Opinião

O Caldas acusou um árbitro de racismo. Convém que se faça prova clara disso

O Caldas acusou um árbitro de racismo. Convém que se faça prova clara disso

Duarte Gomes

ex-árbitro de futebol

O Caldas acusou João Pinho, um árbitro, de insultar racialmente um jogador. Se vier a comprovar-se que aconteceu com a intenção que lhe é rotulada, a sanção tem mesmo que ser exemplar, escreve Duarte Gomes. Porque os árbitros são agentes desportivos com responsabilidades adicionais e não nunca podem dar exemplo contrário - mas o episódio não pode criar a narrativa hipócrita de que insultos nunca acontecem do lado oposto

José Vala, treinador do Caldas SC, denunciou suposta atitude racista protagonizada pelo árbitro aveirense, João Pinho, em relação a um jogador da sua equipa. Alegadamente tudo terá acontecido no passado domingo quando a equipa recebeu o Atlético CP, em jogo da 17.ª jornada da 1.ª Fase, Série B - Liga 3. A vítima terá sido o central colombiano Yordy Marcelo, que acabou expulso após o jogo terminar.

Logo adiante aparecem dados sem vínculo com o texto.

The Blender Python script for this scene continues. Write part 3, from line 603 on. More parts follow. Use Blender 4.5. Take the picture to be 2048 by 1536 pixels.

Ao contrário das agressões físicas, que alguém sempre vê ou grava para documentar, as ofensas por palavras são mais difíceis de provar por estarem geralmente confinadas a quem as profere, a quem é ofendido e, eventualmente, a uma ou duas pessoas que as possam ter ouvido.

Neste caso, a acusação do Sr. Treinador - que já mereceu a solidariedade do seu clube e do Sindicato dos Treinadores - é muito grave. Não estamos a falar apenas de um insulto atirado para o ar em momento de algum descontrolo, mas de uma ofensa racial direcionada, algo que tantos de nós lutam para erradicar do desporto e da sociedade.

Se vier a comprovar-se que aconteceu com a intenção que lhe é rotulada, a sanção tem mesmo que ser exemplar. Os árbitros são agentes desportivos com responsabilidades adicionais e não nunca podem dar exemplo contrário.

Mas, repito, convém que se faça prova clara disso. É importante pela sensibilidade pública do tema, é importante para quem acusa e é importante para quem é acusado.

Agora há algo que não devemos esquecer: este episódio não pode criar a narrativa hipócrita de que isto nunca acontece do lado oposto. Todos os fins de semana há insultos, ofensas e ameaças dirigidas a árbitros de futebol. Estamos a falar de crimes que acontecem desde que iniciam o seu aquecimento em campo até ao momento em que abandonam as instalações desportivas (uma ou duas horas após o final do jogo).

Quer em escalões de formação, com meninas/os de sete, oito anos, quer em jogos dos mais graúdos, o que não faltam por aí são exemplos de impropérios dirigidos a quem tem o apito na mão. Infelizmente é de “animal” para cima (ou para baixo), arrastando-se a um lamaçal de indecências gritadas por gente emocionalmente descontrolada ou apenas mal formada. Pelo meio, atiram isqueiros, garrafas de água, pedras e tudo o que tiverem à mão.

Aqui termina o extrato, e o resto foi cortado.